VSAM and File and DASD Sharing

First, always remember that file sharing is a functional feature, not a performance enhancement. Choosing to share a file concurrently with another VSE application in the same or another VSE image will permit your application(s) to function together, but there will be a performance impact -- in some cases, a very noticable performance impact.

VSE and VSAM support sharing of files and disk volumes with integrity. The integrity is ensured through the use of a VSE Supervisor table (the Lock Table) when the tasks sharing a resource are running within a single VSE image. When sharing among tasks which may run in more than one VSE image, VSE's Lock Manager uses an external resource (the VSE Lock File) which is used in common by all the sharing VSE images.

In this discussion, note that it does not matter whether the various VSE images run in multiple real CPUs, in separate Logical Partitions (LPARs) of the Processor Resource/System Manager (PR/SM) facility, as separate guests under control of one or more VM systems, or some mixture of them.

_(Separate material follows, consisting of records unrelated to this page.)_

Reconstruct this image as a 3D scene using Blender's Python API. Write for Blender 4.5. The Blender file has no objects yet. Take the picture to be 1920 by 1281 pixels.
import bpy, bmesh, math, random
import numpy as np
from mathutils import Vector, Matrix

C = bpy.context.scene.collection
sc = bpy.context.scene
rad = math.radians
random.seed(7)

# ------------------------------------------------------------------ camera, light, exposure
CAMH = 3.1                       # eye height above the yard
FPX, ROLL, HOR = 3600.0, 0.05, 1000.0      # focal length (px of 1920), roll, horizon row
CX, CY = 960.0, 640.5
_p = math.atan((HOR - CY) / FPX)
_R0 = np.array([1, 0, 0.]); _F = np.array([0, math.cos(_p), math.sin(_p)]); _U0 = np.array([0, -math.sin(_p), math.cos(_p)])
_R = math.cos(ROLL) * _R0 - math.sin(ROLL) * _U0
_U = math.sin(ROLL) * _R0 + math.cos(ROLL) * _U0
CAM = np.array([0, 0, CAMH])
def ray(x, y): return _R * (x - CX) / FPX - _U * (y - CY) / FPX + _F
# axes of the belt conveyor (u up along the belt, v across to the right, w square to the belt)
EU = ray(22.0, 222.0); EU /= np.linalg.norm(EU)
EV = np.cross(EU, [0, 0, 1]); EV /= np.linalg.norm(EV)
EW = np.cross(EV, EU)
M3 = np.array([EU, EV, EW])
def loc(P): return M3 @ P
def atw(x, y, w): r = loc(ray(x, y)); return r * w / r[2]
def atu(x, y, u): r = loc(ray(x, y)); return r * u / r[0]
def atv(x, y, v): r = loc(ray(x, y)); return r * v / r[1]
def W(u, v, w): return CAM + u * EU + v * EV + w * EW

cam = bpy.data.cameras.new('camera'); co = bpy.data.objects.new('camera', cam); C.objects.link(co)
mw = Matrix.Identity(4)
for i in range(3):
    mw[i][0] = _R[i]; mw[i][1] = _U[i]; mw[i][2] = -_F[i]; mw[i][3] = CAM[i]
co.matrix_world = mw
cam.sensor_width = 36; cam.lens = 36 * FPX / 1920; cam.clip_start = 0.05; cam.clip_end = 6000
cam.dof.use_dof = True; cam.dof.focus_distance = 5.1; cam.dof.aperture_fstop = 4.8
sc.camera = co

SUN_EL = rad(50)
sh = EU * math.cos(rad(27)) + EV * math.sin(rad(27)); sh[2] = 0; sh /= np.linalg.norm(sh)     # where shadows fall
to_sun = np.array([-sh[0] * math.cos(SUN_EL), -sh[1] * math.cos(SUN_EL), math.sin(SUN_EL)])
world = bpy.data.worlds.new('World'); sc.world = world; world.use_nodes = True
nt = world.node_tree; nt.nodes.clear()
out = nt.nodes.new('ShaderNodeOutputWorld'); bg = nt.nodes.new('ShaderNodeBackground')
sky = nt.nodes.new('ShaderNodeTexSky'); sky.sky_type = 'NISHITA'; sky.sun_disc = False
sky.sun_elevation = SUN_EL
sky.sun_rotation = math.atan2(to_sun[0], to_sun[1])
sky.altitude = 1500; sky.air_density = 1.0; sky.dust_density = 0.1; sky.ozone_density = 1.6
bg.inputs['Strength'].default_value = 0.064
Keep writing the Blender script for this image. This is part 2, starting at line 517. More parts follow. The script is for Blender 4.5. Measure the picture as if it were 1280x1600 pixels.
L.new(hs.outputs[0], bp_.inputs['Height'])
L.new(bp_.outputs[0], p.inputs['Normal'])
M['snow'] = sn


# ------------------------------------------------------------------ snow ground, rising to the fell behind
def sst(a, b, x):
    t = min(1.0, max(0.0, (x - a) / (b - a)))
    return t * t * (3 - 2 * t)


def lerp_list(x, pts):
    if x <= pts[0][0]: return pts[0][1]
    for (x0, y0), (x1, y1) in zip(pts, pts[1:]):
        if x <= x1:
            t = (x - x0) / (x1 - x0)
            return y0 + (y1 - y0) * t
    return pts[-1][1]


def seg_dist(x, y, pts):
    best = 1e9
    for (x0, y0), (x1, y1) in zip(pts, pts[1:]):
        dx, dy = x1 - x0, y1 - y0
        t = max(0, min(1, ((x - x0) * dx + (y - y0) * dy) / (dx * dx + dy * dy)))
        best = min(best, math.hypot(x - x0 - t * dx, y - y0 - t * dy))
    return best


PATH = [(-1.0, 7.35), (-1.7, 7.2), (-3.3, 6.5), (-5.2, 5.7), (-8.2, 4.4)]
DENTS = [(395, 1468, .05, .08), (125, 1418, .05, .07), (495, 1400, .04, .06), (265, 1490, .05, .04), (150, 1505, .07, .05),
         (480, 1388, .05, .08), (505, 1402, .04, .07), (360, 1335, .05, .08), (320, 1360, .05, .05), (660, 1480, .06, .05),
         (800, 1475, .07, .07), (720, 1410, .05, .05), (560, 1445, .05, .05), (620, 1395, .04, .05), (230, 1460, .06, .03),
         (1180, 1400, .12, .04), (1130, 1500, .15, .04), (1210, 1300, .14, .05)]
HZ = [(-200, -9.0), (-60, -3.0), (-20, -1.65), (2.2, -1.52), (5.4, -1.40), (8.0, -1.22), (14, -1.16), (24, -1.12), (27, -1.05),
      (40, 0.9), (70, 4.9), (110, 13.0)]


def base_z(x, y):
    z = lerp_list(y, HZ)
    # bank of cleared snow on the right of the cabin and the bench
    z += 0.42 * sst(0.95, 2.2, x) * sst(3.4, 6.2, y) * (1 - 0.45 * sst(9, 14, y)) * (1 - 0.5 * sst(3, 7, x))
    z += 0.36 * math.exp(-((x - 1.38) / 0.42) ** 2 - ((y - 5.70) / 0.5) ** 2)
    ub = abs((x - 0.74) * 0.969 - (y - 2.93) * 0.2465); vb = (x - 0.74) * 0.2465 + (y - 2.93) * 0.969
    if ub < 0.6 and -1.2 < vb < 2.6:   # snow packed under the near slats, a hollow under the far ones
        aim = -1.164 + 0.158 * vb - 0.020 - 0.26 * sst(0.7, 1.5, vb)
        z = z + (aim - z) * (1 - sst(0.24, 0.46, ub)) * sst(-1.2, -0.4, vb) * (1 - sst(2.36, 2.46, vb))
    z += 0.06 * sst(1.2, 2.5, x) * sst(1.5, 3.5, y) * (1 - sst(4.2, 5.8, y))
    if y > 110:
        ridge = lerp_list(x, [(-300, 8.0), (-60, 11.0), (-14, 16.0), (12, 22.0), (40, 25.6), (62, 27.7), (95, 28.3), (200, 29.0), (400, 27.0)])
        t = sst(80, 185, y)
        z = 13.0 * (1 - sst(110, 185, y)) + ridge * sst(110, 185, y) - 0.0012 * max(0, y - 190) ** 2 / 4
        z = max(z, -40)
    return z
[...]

Often, users choose the flexibility option. It can be very simple to set this environment up to permit full sharing of all your disk devices -- which allows great operational flexibility in that any job can potentially run in any VSE image.

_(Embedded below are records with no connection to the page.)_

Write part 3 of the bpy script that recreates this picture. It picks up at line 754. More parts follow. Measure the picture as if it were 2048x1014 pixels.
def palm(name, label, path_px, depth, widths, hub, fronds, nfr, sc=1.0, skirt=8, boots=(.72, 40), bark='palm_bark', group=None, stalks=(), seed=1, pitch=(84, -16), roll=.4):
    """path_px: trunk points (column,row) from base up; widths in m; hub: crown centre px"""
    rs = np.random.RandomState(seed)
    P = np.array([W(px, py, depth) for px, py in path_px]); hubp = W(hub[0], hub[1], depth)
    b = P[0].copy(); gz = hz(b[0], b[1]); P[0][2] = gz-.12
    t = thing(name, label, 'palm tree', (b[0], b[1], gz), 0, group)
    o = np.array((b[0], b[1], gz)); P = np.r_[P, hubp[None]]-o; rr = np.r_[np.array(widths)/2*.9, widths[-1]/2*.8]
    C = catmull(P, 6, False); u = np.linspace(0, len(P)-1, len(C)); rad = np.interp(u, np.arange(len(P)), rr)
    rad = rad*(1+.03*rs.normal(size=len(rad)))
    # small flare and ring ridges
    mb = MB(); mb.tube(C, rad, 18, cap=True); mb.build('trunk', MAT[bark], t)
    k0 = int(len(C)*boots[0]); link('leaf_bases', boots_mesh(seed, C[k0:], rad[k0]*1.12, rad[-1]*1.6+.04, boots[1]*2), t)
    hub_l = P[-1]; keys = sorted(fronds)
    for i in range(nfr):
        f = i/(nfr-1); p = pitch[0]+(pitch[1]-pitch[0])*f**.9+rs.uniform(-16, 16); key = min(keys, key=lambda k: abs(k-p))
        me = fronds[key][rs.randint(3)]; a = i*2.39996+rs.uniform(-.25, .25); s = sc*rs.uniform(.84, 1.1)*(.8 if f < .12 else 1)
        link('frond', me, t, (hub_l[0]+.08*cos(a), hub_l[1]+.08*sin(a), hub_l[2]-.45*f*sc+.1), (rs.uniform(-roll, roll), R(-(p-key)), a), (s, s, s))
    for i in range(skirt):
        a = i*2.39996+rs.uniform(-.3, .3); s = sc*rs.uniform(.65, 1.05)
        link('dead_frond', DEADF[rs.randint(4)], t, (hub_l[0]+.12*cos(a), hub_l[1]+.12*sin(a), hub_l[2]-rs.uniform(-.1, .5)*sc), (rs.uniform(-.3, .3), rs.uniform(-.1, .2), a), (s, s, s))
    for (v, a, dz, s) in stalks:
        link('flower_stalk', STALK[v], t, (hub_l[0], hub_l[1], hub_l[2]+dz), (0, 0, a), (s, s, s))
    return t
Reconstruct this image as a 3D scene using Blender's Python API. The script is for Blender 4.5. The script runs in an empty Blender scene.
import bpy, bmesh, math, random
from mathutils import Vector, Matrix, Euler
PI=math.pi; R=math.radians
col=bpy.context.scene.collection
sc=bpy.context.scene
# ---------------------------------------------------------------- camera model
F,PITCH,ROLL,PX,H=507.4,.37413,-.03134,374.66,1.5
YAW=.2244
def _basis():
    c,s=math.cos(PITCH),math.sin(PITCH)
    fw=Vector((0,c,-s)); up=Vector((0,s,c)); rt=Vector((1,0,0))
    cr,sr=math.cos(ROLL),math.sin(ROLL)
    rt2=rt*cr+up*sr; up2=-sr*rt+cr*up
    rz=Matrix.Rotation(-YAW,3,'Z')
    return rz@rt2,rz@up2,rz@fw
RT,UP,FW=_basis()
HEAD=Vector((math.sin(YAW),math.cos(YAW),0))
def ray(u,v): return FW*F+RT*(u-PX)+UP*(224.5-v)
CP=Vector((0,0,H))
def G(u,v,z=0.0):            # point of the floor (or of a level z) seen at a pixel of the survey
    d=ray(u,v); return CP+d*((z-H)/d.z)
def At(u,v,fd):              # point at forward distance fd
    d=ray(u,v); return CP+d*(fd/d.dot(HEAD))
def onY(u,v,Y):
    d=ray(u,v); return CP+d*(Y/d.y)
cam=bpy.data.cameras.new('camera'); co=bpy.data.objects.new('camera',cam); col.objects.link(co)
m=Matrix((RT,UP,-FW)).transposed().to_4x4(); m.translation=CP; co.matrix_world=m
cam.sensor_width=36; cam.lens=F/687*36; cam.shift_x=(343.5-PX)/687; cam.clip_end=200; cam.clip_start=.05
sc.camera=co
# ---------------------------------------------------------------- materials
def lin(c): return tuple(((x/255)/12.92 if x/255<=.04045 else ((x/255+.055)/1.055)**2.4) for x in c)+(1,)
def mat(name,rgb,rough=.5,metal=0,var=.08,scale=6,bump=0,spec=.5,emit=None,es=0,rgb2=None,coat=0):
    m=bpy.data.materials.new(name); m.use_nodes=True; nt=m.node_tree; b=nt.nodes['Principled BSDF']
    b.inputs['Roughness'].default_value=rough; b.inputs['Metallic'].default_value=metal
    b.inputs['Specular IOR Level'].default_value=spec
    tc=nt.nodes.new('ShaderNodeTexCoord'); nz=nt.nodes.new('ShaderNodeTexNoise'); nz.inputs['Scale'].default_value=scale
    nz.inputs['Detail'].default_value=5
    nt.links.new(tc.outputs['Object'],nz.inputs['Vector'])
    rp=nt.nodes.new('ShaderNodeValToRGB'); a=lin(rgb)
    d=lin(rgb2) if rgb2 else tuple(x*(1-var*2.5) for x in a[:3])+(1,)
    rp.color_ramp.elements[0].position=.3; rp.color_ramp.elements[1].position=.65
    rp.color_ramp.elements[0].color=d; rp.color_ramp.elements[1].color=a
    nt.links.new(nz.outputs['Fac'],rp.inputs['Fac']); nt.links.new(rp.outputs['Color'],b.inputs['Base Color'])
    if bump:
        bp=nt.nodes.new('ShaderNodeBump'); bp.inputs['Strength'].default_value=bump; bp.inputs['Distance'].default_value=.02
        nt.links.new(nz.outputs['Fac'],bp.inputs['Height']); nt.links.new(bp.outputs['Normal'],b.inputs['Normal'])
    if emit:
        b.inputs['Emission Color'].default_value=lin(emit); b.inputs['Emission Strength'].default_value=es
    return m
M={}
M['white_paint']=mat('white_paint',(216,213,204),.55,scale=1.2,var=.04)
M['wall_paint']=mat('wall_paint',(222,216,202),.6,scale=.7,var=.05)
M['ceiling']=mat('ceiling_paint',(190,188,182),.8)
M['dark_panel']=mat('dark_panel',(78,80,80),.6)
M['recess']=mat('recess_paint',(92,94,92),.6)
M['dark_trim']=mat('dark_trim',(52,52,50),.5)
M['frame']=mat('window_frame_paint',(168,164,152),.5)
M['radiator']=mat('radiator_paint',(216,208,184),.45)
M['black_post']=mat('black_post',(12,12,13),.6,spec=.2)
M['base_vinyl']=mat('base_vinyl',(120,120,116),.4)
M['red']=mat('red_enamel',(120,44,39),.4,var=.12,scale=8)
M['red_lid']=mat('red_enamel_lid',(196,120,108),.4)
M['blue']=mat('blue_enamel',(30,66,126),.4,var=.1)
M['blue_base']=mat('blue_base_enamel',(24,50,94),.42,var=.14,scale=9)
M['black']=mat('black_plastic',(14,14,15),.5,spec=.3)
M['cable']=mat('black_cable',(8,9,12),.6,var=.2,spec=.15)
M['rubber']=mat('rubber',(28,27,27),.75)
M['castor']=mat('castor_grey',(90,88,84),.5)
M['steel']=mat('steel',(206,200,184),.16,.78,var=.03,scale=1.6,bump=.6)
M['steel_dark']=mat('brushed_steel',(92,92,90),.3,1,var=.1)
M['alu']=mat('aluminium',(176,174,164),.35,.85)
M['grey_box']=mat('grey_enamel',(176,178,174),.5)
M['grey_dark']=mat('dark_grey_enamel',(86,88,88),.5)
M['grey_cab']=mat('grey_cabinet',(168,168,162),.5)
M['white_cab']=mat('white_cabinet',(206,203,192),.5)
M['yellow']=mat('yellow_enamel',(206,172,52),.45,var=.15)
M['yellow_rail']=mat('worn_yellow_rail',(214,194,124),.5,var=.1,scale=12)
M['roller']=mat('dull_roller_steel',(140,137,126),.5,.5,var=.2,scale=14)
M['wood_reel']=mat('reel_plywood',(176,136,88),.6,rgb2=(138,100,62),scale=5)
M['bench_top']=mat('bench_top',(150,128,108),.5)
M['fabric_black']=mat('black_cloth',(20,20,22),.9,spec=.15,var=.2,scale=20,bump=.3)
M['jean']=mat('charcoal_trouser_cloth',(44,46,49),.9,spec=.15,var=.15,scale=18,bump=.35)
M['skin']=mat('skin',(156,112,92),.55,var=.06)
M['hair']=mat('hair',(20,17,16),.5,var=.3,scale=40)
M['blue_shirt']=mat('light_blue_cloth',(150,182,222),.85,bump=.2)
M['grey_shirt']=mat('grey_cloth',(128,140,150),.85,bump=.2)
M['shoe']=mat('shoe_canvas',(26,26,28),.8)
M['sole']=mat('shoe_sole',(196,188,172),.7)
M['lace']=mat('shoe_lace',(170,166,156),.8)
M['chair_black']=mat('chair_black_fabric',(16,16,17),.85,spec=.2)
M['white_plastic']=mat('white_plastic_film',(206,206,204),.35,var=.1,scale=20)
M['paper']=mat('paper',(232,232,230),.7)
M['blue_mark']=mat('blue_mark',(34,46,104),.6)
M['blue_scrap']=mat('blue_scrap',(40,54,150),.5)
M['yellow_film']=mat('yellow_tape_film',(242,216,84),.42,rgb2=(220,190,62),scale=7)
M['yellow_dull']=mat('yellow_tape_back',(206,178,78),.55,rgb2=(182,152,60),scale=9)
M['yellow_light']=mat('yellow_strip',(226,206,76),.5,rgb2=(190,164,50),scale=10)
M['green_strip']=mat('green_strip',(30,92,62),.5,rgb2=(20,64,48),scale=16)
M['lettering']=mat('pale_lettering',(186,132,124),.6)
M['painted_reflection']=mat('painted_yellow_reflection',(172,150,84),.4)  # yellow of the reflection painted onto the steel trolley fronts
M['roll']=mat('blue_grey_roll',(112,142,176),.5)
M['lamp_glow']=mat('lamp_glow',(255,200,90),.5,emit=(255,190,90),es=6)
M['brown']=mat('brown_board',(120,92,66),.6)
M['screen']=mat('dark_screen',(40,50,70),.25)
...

This flexibility comes at a price, however. There will be additional I/O (and overhead for it) associated with VSE inter-system locking mechanism. In the ideal case, this can be minimized if separate disks are defined for each image and ony those files which MUST be shared are placed on disks which are shared. Then, lock I/O activity will only occur for those files which must be shared.

Consider the situation when careful discrimination between files which MUST be shared and other files which could be kept separate is ignored:

  • All (or almost all) disks are defined as shared.
  • All access to any files on those disks require sharing services.
  • OPEN processing times are elongated.
  • Throughput is reduced due to higher CPU consumption and longer delays during critical processing, such as OPEN.